**BRIEF:** Consider the data that follows and state how many lines contain the string "scene", using the number alone.

**DATASET SECTION:**
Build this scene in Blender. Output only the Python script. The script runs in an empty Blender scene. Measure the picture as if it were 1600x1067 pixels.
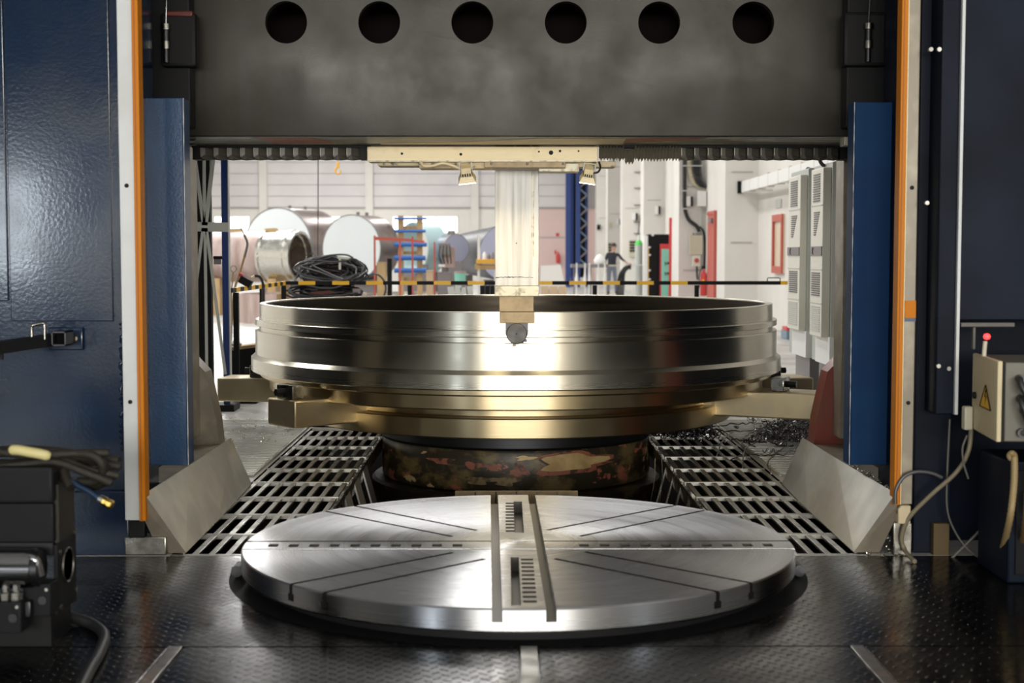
import bpy, bmesh, math, random
from mathutils import Vector, Matrix, Euler
random.seed(7)
C = bpy.context.scene.collection
SC = bpy.context.scene
# ------------------------------------------------------------------ camera
F = 2222.0
CAM = Vector((-0.07, 0.0, 1.45))
PITCH = math.atan((533.5 - 395.0) / F)
YAW = -10.0 / F
cd = bpy.data.cameras.new('camera'); cam = bpy.data.objects.new('camera', cd); C.objects.link(cam)
cam.location = CAM; cam.rotation_euler = Euler((math.pi/2 - PITCH, 0, YAW), 'XYZ')
cd.sensor_width = 36.0; cd.lens = 36.0 * F / 1600.0; cd.clip_end = 300; cd.clip_start = 0.05
cd.dof.use_dof = True; cd.dof.focus_distance = 9.4; cd.dof.aperture_fstop = 2.6
SC.camera = cam
SC.view_settings.view_transform = 'Standard'; SC.view_settings.look = 'None'
SC.view_settings.exposure = 0.0; SC.view_settings.gamma = 1.0
SC.view_settings.use_curve_mapping = False
RM = cam.rotation_euler.to_matrix()
def P(px, py, Y):
    """the point at depth Y on the line of sight through pixel (px, py)"""
    d = RM @ Vector(((px - 800.0) / F, (533.5 - py) / F, -1.0))
    return CAM + d * ((Y - CAM.y) / d.y)
def PZ(px, py, z):
    d = RM @ Vector(((px - 800.0) / F, (533.5 - py) / F, -1.0))
    return CAM + d * ((z - CAM.z) / d.z)
# ------------------------------------------------------------------ world and lights
w = bpy.data.worlds.new('world'); SC.world = w; w.use_nodes = True
w.node_tree.nodes['Background'].inputs[0].default_value = (0.75, 0.85, 1.0, 1)
w.node_tree.nodes['Background'].inputs[1].default_value = 1.6
def area(name, loc, target, sx, sy, power, col):
    l = bpy.data.lights.new(name, 'AREA'); l.shape = 'RECTANGLE'; l.size = sx; l.size_y = sy
    l.energy = power; l.color = col
    o = bpy.data.objects.new(name, l); C.objects.link(o); o.location = loc
    o.rotation_euler = (Vector(target) - Vector(loc)).to_track_quat('-Z', 'Y').to_euler()
    return o
COOL = (1.0, 0.985, 0.96); WARM = (1.0, 0.80, 0.46)
for i, (y, p) in enumerate(((16, 480), (26, 640), (38, 760), (50, 840), (64, 880))):
    for x in (-9.0, -0.6):
        area('hall_light', (x, y, 8.6), (x, y, 0), 1.6, 5.0, p * (1.35 if x < -5 else 0.62), COOL)
# a roof light row over the near bay, behind the operator's place
area('near_bay_light', (-1.0, -3.0, 7.4), (0.0, 5.0, 0.5), 5.0, 1.2, 12, (0.86, 0.93, 1.0))
# the big floodlight behind the operator's place, a warm one to its left and a cool one on the right wall
area('flood_light', (0.4, -8.6, 2.2), (0.0, 8.6, 1.6), 10.0, 2.0, 1500, (1.0, 0.96, 0.88))
area('side_flood', (-5.9, -3.1, 1.8), (0.0, 8.6, 1.2), 0.6, 1.2, 60, (0.86, 0.94, 1.0))
area('wall_light', (4.7, 1.8, 3.0), (0.3, 9.2, 0.9), 0.16, 1.6, 34, (0.84, 0.92, 1.0))
# ------------------------------------------------------------------ materials
def mat(name, col, rough=0.5, metal=0.0, col2=None, scale=6.0, mix=(0.4, 0.65), bump=0.0, bscale=40.0,
        rvar=0.0, aniso=0.0, stretch=(1, 1, 1), emit=None, estr=0.0, coat=0.0, detail=6.0, spec=0.5, trans=0.0):
    m = bpy.data.materials.new(name); m.use_nodes = True
    nt = m.node_tree; N = nt.nodes; L = nt.links; b = N['Principled BSDF']
    b.inputs['Base Color'].default_value = (*col, 1); b.inputs['Roughness'].default_value = rough
    b.inputs['Metallic'].default_value = metal; b.inputs['Specular IOR Level'].default_value = spec
    b.inputs['Coat Weight'].default_value = coat; b.inputs['Coat Roughness'].default_value = 0.08
    b.inputs['Transmission Weight'].default_value = trans
    if emit: b.inputs['Emission Color'].default_value = (*emit, 1); b.inputs['Emission Strength'].default_value = estr
    if col2 or bump or rvar:
        tc = N.new('ShaderNodeTexCoord'); mp = N.new('ShaderNodeMapping'); mp.inputs['Scale'].default_value = stretch
        L.new(tc.outputs['Object'], mp.inputs['Vector'])
        n = N.new('ShaderNodeTexNoise'); n.inputs['Scale'].default_value = scale; n.inputs['Detail'].default_value = detail
        L.new(mp.outputs[0], n.inputs['Vector'])
        if col2:
            r = N.new('ShaderNodeMapRange'); r.inputs[1].default_value = mix[0]; r.inputs[2].default_value = mix[1]
            L.new(n.outputs['Fac'], r.inputs[0])
            mx = N.new('ShaderNodeMix'); mx.data_type = 'RGBA'
            mx.inputs[6].default_value = (*col, 1); mx.inputs[7].default_value = (*col2, 1)
            L.new(r.outputs[0], mx.inputs[0]); L.new(mx.outputs[2], b.inputs['Base Color'])
        if rvar:
            r2 = N.new('ShaderNodeMapRange'); r2.inputs[1].default_value = 0.3; r2.inputs[2].default_value = 0.7
            r2.inputs[3].default_value = max(0.02, rough - rvar); r2.inputs[4].default_value = min(1, rough + rvar)
            L.new(n.outputs['Fac'], r2.inputs[0]); L.new(r2.outputs[0], b.inputs['Roughness'])
        if bump:
            n2 = N.new('ShaderNodeTexNoise'); n2.inputs['Scale'].default_value = bscale; n2.inputs['Detail'].default_value = 3
            L.new(mp.outputs[0], n2.inputs['Vector'])
            bp = N.new('ShaderNodeBump'); bp.inputs['Strength'].default_value = bump; bp.inputs['Distance'].default_value = 0.01
            L.new(n2.outputs['Fac'], bp.inputs['Height']); L.new(bp.outputs[0], b.inputs['Normal'])
    if aniso:
        t = N.new('ShaderNodeTangent'); t.direction_type = 'RADIAL'; t.axis = 'Z'
        L.new(t.outputs[0], b.inputs['Tangent']); b.inputs['Anisotropic'].default_value = aniso; b.inputs['Anisotropic Rotation'].default_value = 0.25
    return m
def turned(name, col, rough, aniso, lines=160.0, rvar=0.06, axis='Z', bump=0.05):
    """lathe-turned steel: grooves around the axis, the highlight drawn out across them"""
    m = mat(name, col, rough, 1.0, aniso=aniso)
    nt = m.node_tree; N = nt.nodes; L = nt.links; b = N['Principled BSDF']
    tc = N.new('ShaderNodeTexCoord'); sp = N.new('ShaderNodeSeparateXYZ'); L.new(tc.outputs['Object'], sp.inputs[0])
    cx = N.new('ShaderNodeCombineXYZ')
    r = N.new('ShaderNodeVectorMath'); r.operation = 'LENGTH'
    c2 = N.new('ShaderNodeCombineXYZ'); L.new(sp.outputs[0], c2.inputs[0]); L.new(sp.outputs[1], c2.inputs[1])
    L.new(c2.outputs[0], r.inputs[0])
    L.new(r.outputs['Value'], cx.inputs[0]); L.new(sp.outputs[2], cx.inputs[1])
    n = N.new('ShaderNodeTexNoise'); n.inputs['Scale'].default_value = lines; n.inputs['Detail'].default_value = 2
    L.new(cx.outputs[0], n.inputs['Vector'])
    n1 = N.new('ShaderNodeTexNoise'); n1.inputs['Scale'].default_value = 9.0; n1.inputs['Detail'].default_value = 2
    L.new(cx.outputs[0], n1.inputs['Vector'])
    ad = N.new('ShaderNodeMath'); ad.operation = 'ADD'; L.new(n.outputs['Fac'], ad.inputs[0]); L.new(n1.outputs['Fac'], ad.inputs[1])
    mr = N.new('ShaderNodeMapRange'); mr.inputs[1].default_value = 0.6; mr.inputs[2].default_value = 1.4
    mr.inputs[3].default_value = rough - rvar; mr.inputs[4].default_value = rough + rvar
    L.new(ad.outputs[0], mr.inputs[0]); L.new(mr.outputs[0], b.inputs['Roughness'])
    return m
def checker_plate(name, col, rough, k=14.0, metal=0.9, col2=None):
    m = mat(name, col, rough, metal, col2=col2, scale=2.2, rvar=0.12)
    nt = m.node_tree; N = nt.nodes; L = nt.links; b = N['Principled BSDF']
    tc = N.new('ShaderNodeTexCoord'); mp = N.new('ShaderNodeMapping')
    mp.inputs['Rotation'].default_value = (0, 0, math.radians(38)); mp.inputs['Scale'].default_value = (k, k, k)
    L.new(tc.outputs['Object'], mp.inputs['Vector'])
    sp = N.new('ShaderNodeSeparateXYZ'); L.new(mp.outputs[0], sp.inputs[0])
    def mth(op, a, bb=None, cc=None):
        n = N.new('ShaderNodeMath'); n.operation = op
        for i, v in enumerate((a, bb, cc)):
            if v is None: continue
            if isinstance(v, (int, float)): n.inputs[i].default_value = v
            else: L.new(v, n.inputs[i])
        return n.outputs[0]
    fx = mth('SUBTRACT', mth('FRACT', sp.outputs[0]), 0.5); fy = mth('SUBTRACT', mth('FRACT', sp.outputs[1]), 0.5)
    par = mth('FLOORED_MODULO', mth('ADD', mth('FLOOR', sp.outputs[0]), mth('FLOOR', sp.outputs[1])), 2.0)
    inv = mth('SUBTRACT', 1.0, par)
    u = mth('ADD', mth('MULTIPLY', fx, par), mth('MULTIPLY', fy, inv))
    v = mth('ADD', mth('MULTIPLY', fy, par), mth('MULTIPLY', fx, inv))
    d = mth('SQRT', mth('ADD', mth('POWER', mth('ABSOLUTE', mth('DIVIDE', u, 0.48)), 2.0), mth('POWER', mth('ABSOLUTE', mth('DIVIDE', v, 0.16)), 2.0)))
    mr = N.new('ShaderNodeMapRange'); mr.interpolation_type = 'SMOOTHSTEP'
    mr.inputs[1].default_value = 1.0; mr.inputs[2].default_value = 0.45
    L.new(d, mr.inputs[0])
    bp = N.new('ShaderNodeBump'); bp.inputs['Strength'].default_value = 0.6; bp.inputs['Distance'].default_value = 0.006
    L.new(mr.outputs[0], bp.inputs['Height']); L.new(bp.outputs[0], b.inputs['Normal'])
    return m
M = {}
M['ring'] = turned('ring_steel', (0.62, 0.585, 0.495), 0.30, 0.88)
M['disc'] = turned('faceplate_steel', (0.55, 0.45, 0.28), 0.33, 0.85)  # warm gold reflections are put into the steel colour
M['table'] = turned('table_steel', (0.46, 0.465, 0.48), 0.28, 0.88, lines=260)
M['table_bar'] = mat('ground_steel', (0.66, 0.66, 0.66), 0.30, 1.0, rvar=0.08, scale=14)
M['ram'] = mat('ground_white_steel', (0.56, 0.575, 0.59), 0.5, 0.15, rvar=0.1, scale=30, stretch=(1, 1, 0.05), col2=(0.40, 0.41, 0.42), mix=(0.45, 0.7))
M['ram_end'] = mat('stained_steel', (0.55, 0.53, 0.44), 0.5, 0.4, col2=(0.2, 0.18, 0.13), scale=26, mix=(0.5, 0.72))
M['holder'] = mat('tool_holder_steel', (0.30, 0.23, 0.14), 0.5, 0.5, col2=(0.22, 0.17, 0.10), scale=18)
M['tooldark'] = mat('blackened_steel', (0.05, 0.05, 0.055), 0.35, 0.9)
M['disc_tool'] = mat('tool_disc_steel', (0.085, 0.085, 0.085), 0.5, 0.5, rvar=0.08, scale=30)
M['steel'] = mat('bare_steel', (0.45, 0.44, 0.41), 0.36, 1.0, rvar=0.12, scale=8, col2=(0.33, 0.32, 0.29))
M['oily'] = mat('oily_steel', (0.34, 0.33, 0.30), 0.28, 1.0, rvar=0.12, scale=12, col2=(0.15, 0.14, 0.12))
M['sheet'] = mat('sheet_metal', (0.60, 0.60, 0.57), 0.42, 0.8, rvar=0.1, scale=3, col2=(0.46, 0.46, 0.44), bump=0.04, bscale=9)
M['beam'] = mat('dark_grey_paint', (0.040, 0.037, 0.030), 0.42, 0.12, spec=0.4, col2=(0.027, 0.023, 0.017), scale=3.2, rvar=0.10, bump=0.03, bscale=70, mix=(0.35, 0.75))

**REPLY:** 3